Она знает, что оплот нравственности… — подлинная жизненная вера в твердый порядок, заведенный в природе, по которому безнравственность с такою же неизбежностью влечет за собой разброд в обществе, с какой плотские излишества влекут за собой телесные недуги».
Издатель «Двухнедельного обозрения» заявил, что без этой статьи «просто не состоялся бы декабрьский номер».
В споры с теологией Гексли оказался втянут снова из-за проповеди, произнесенной каноником Лиддоном. Маститый проповедник утверждал, будто катаклизмы — в особенности катаклизмы священные — суть случаи замены действия природных законов низшего порядка действием законов высших. Гексли в «Псевдонаучном реализме» поясняет, что такой образ мыслей — очевидный пережиток средневекового реализма, которому универсалии представлялись существующими в действительности. А между тем физические законы — это не силы, которые действуют сами по себе. Они никоим образом не сковывают природу и не способны противодействовать друг другу или друг друга замещать. Это просто обобщенные выводы из опыта и, таким образом — средство, при помощи которого можно с высокой степенью вероятности предсказать будущее.
По своему размаху, по выразительности это замечательное сочинение. Скупыми мазками Гексли рисует историю метафизической мысли; чтобы разделаться со средневековым представлением о космосе, ему, например, достаточно одной фразы:
«Средоточием этого мира была Божественная Троица. Окруженная иерархическим сонмом ангелов и святых, она взирала с высоты на подвластный ей ничтожный мирок разумных существ. Там, на краю преисподней, где затаилось вечное проклятие, денно и нощно барахтались людские душонки, придавленные низменностью своего телесного воплощения, непрестанно одолеваемые, на свою погибель, столь же многочисленным и едва ли не столь же всесильным сонмом дьяволов».

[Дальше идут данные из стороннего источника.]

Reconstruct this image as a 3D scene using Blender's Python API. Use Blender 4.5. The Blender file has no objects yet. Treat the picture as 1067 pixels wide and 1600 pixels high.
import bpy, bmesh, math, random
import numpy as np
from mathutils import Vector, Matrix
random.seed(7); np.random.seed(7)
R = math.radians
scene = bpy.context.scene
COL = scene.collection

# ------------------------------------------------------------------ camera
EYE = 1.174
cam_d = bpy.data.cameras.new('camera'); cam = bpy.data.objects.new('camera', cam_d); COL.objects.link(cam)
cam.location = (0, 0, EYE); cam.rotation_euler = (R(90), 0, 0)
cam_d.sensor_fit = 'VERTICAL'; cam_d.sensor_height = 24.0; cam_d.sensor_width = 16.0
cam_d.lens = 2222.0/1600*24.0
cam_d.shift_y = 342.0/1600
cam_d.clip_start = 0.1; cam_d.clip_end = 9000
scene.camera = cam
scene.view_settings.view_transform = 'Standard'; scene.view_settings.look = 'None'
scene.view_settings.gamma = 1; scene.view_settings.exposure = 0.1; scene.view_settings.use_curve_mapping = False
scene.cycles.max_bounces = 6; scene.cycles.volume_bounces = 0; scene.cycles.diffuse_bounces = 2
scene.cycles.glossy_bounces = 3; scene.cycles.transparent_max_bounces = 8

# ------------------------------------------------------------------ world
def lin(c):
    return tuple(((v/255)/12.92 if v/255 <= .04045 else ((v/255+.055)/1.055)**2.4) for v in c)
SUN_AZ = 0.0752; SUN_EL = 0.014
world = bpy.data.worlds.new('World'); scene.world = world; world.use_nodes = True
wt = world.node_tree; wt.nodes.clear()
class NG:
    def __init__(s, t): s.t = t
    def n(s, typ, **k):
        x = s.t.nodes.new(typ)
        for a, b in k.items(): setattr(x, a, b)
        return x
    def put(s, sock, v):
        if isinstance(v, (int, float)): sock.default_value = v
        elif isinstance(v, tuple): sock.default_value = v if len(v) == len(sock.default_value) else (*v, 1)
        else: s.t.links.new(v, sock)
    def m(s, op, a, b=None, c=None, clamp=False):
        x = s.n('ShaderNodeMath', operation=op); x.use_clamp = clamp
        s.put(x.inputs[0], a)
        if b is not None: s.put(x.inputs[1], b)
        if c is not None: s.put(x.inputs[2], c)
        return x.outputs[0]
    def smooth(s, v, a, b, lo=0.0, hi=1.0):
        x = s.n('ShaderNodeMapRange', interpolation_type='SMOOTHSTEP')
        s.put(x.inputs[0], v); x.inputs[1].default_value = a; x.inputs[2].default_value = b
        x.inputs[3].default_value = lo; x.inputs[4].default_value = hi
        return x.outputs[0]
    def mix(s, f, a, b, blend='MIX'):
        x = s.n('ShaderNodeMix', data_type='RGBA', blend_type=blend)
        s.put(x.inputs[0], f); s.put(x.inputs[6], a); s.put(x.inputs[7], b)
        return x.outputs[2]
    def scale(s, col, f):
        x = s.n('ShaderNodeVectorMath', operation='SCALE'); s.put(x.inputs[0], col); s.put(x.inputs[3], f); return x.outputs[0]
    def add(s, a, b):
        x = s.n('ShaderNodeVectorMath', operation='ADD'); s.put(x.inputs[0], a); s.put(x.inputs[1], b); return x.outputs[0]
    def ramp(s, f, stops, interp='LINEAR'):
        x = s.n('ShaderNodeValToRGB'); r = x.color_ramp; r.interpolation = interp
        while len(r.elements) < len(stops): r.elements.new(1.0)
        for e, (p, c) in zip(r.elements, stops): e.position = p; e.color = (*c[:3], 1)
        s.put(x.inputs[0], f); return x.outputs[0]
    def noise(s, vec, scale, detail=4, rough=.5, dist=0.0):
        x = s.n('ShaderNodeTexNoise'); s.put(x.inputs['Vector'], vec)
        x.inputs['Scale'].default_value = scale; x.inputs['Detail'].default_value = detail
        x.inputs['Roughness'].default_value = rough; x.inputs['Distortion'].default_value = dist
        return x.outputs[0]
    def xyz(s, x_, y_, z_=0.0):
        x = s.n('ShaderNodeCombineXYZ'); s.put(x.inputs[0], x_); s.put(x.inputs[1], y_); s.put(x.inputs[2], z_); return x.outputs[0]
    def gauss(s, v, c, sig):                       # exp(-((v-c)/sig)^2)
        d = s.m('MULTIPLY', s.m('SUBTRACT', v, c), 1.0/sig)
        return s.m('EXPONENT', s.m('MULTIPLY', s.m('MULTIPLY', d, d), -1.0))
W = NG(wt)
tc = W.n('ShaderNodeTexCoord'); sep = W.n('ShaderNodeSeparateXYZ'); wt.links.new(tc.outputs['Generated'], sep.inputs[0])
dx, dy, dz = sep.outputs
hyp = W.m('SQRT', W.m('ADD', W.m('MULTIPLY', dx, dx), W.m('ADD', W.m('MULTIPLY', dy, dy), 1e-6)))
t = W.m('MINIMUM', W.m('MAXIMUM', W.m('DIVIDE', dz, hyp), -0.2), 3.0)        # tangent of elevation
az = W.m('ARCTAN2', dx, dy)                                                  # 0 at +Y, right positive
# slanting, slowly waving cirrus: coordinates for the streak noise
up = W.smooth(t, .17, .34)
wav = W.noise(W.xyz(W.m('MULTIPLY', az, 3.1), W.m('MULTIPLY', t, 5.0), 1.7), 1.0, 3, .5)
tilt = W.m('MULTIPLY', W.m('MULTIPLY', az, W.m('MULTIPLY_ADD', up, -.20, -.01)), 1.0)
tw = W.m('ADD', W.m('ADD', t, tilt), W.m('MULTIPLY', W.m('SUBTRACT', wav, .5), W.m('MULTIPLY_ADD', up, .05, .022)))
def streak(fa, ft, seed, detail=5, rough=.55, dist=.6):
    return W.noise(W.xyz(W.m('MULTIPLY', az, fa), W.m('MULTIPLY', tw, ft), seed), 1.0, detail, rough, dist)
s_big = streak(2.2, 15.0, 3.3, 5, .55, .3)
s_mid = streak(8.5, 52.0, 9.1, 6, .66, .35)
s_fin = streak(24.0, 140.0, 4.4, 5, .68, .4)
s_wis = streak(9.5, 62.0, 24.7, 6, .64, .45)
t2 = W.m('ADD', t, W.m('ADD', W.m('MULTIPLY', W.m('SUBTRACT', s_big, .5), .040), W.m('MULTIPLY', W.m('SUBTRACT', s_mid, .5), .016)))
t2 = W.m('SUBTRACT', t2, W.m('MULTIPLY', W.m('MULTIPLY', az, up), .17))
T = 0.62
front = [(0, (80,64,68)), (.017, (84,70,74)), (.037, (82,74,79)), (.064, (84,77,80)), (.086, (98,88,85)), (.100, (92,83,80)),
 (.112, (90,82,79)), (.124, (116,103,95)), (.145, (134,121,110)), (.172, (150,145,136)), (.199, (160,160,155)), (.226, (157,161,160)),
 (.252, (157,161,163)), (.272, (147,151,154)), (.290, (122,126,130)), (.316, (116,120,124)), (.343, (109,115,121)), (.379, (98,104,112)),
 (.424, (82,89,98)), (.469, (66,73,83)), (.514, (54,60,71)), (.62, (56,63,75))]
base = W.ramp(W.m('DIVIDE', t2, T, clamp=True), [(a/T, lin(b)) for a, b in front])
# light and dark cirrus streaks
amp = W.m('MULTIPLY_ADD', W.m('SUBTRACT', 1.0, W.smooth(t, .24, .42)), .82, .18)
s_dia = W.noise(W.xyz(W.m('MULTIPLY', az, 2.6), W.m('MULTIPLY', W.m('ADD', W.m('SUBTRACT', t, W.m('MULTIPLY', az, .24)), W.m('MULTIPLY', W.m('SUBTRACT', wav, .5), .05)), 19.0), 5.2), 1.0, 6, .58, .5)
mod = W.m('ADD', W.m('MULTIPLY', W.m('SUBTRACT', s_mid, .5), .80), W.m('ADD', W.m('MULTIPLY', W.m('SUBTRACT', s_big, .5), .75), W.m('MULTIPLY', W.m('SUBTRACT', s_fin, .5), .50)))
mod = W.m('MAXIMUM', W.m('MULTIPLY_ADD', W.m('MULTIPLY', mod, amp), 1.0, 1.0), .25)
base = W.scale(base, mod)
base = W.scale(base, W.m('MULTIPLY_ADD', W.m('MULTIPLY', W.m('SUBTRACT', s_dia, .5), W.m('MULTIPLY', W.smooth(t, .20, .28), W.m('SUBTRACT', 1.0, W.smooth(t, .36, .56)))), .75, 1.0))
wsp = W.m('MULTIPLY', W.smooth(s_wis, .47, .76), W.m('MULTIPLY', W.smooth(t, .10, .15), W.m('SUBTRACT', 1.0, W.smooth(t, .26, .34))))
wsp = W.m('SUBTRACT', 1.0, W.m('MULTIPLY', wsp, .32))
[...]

Он не отказывает философам-схоластам в человечности, даже в наличии ума: ведь они не давали угаснуть мысли — только мыслили они о ерунде.
Гексли выпустил стрелу в каноника Лиддона, но охнул герцог Аргайльский. Его статья «Власть закона», полная метафизической мути и нравоучительной укоризны, занимает страниц двадцать мартовского «Обозрения». Герцогу больно, но это еще не все: герцог разгневан и потому, вполне естественно, приписывает себе бесстрастность Гексли, а всю свою злость — противнику. Итак, «профессор» в целом прав, но он позволил себе непристойный и злопыхательский выпад против церковной кафедры. И герцог принимается объяснять, что имел в виду каноник и как следует понимать слова профессора, и в конце концов становится уже совсем неясно, кто что хотел сказать. А в результате оказывается, что из-за непреложности дарвиновского авторитета в науке установился «режим террора», против которого, как предрекали их светлость, взбунтуется со временем сам Гексли.
Гексли живо смекнул — а изучив статью герцога, удостоверился окончательно, — что высокородный автор статьи, защищая каноника, отстаивает собственные путаные взгляды. В ответ ему Гексли в статье «Наука и лженаука» четко проследил, что вкладывали в понятие «естественный закон» от Бэкона до современности, показав, например, что закон сохранения энергии повсеместно, в органической и неорганической природе, характеризует единообразие последовательности событий, которое не оставляет места никаким перетасовкам «высших» и «низших» законов. Напоследок он бранит герцога за его самонадеянное невежество и безнадежный сумбур в голове, которые вынудили Гексли, по его словам, тратить время на писанину по поводу совершенно очевидных вещей.
Гексли рассчитывал, что герцог оробеет и умолкнет. А вышло, что тот, напротив, взвился до небес. В статье «Прекрасный урок», напечатанной в сентябрьском номере «Двухнедельного обозрения», он высокопарно излагает сперва дарвиновскую теорию коралловых рифов, а затем — противоположную, разработанную Джоном Мэрреем во время экспедиции на «Чэлленджере». Стало быть, Дарвин тоже способен заблуждаться, однако перед ним так благоговеют, что Мэррей под влиянием других ученых целых два года не решался опубликовать свои данные.
На сей раз Гексли не удостоил герцога персональным ответом, а только указал в конце своей «Епископальной трилогии», что Мэррей вовсе не доказал ошибки Дарвина насчет коралловых рифов. Американец Дана[251]
, например, после исчерпывающих исследований сделал вывод, что наилучшим образом все факты объясняет все-таки теория Дарвина.